── Input rows

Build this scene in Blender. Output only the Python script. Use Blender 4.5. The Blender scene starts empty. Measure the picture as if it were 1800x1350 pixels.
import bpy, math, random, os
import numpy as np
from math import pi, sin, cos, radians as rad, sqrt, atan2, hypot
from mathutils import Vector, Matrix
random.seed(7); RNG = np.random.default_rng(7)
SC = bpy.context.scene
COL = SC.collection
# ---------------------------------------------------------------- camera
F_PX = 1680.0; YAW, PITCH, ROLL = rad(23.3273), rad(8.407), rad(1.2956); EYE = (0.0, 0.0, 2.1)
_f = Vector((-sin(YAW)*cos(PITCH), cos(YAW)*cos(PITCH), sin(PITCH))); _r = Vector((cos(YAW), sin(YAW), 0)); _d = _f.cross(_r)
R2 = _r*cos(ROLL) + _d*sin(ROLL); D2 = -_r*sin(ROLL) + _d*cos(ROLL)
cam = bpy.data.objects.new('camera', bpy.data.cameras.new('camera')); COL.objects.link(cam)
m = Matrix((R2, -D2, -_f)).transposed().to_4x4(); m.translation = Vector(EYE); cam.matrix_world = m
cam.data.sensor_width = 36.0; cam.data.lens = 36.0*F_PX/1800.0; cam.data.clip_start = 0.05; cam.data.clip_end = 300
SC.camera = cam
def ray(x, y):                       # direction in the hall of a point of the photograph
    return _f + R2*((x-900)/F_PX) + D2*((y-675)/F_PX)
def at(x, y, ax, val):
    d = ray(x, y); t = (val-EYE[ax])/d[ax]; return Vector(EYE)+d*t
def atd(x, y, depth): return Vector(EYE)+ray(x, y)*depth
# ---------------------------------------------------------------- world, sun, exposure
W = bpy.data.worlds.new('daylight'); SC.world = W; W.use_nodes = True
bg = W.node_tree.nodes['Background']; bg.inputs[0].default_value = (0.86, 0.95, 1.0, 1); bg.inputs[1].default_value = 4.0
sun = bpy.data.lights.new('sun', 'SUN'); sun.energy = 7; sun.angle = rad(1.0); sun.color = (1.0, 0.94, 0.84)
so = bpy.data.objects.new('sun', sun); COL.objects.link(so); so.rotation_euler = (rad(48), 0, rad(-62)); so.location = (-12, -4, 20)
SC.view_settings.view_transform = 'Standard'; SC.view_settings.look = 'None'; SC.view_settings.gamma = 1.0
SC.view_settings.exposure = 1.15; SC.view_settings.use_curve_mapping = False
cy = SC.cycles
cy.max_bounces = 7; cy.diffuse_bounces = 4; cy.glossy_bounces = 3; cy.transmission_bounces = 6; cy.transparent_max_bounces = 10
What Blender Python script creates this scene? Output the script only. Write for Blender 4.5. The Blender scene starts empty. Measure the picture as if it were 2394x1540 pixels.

────

Reproduce each record exactly, leaving nothing out.

Build this scene in Blender. Output only the Python script. Use Blender 4.5. The Blender scene starts empty. Measure the picture as if it were 1800x1350 pixels.
import bpy, math, random, os
import numpy as np
from math import pi, sin, cos, radians as rad, sqrt, atan2, hypot
from mathutils import Vector, Matrix
random.seed(7); RNG = np.random.default_rng(7)
SC = bpy.context.scene
COL = SC.collection
# ---------------------------------------------------------------- camera
F_PX = 1680.0; YAW, PITCH, ROLL = rad(23.3273), rad(8.407), rad(1.2956); EYE = (0.0, 0.0, 2.1)
_f = Vector((-sin(YAW)*cos(PITCH), cos(YAW)*cos(PITCH), sin(PITCH))); _r = Vector((cos(YAW), sin(YAW), 0)); _d = _f.cross(_r)
R2 = _r*cos(ROLL) + _d*sin(ROLL); D2 = -_r*sin(ROLL) + _d*cos(ROLL)
cam = bpy.data.objects.new('camera', bpy.data.cameras.new('camera')); COL.objects.link(cam)
m = Matrix((R2, -D2, -_f)).transposed().to_4x4(); m.translation = Vector(EYE); cam.matrix_world = m
cam.data.sensor_width = 36.0; cam.data.lens = 36.0*F_PX/1800.0; cam.data.clip_start = 0.05; cam.data.clip_end = 300
SC.camera = cam
def ray(x, y):                       # direction in the hall of a point of the photograph
    return _f + R2*((x-900)/F_PX) + D2*((y-675)/F_PX)
def at(x, y, ax, val):
    d = ray(x, y); t = (val-EYE[ax])/d[ax]; return Vector(EYE)+d*t
def atd(x, y, depth): return Vector(EYE)+ray(x, y)*depth
# ---------------------------------------------------------------- world, sun, exposure
W = bpy.data.worlds.new('daylight'); SC.world = W; W.use_nodes = True
bg = W.node_tree.nodes['Background']; bg.inputs[0].default_value = (0.86, 0.95, 1.0, 1); bg.inputs[1].default_value = 4.0
sun = bpy.data.lights.new('sun', 'SUN'); sun.energy = 7; sun.angle = rad(1.0); sun.color = (1.0, 0.94, 0.84)
so = bpy.data.objects.new('sun', sun); COL.objects.link(so); so.rotation_euler = (rad(48), 0, rad(-62)); so.location = (-12, -4, 20)
SC.view_settings.view_transform = 'Standard'; SC.view_settings.look = 'None'; SC.view_settings.gamma = 1.0
SC.view_settings.exposure = 1.15; SC.view_settings.use_curve_mapping = False
cy = SC.cycles
cy.max_bounces = 7; cy.diffuse_bounces = 4; cy.glossy_bounces = 3; cy.transmission_bounces = 6; cy.transparent_max_bounces = 10
What Blender Python script creates this scene? Output the script only. Write for Blender 4.5. The Blender scene starts empty. Measure the picture as if it were 2394x1540 pixels.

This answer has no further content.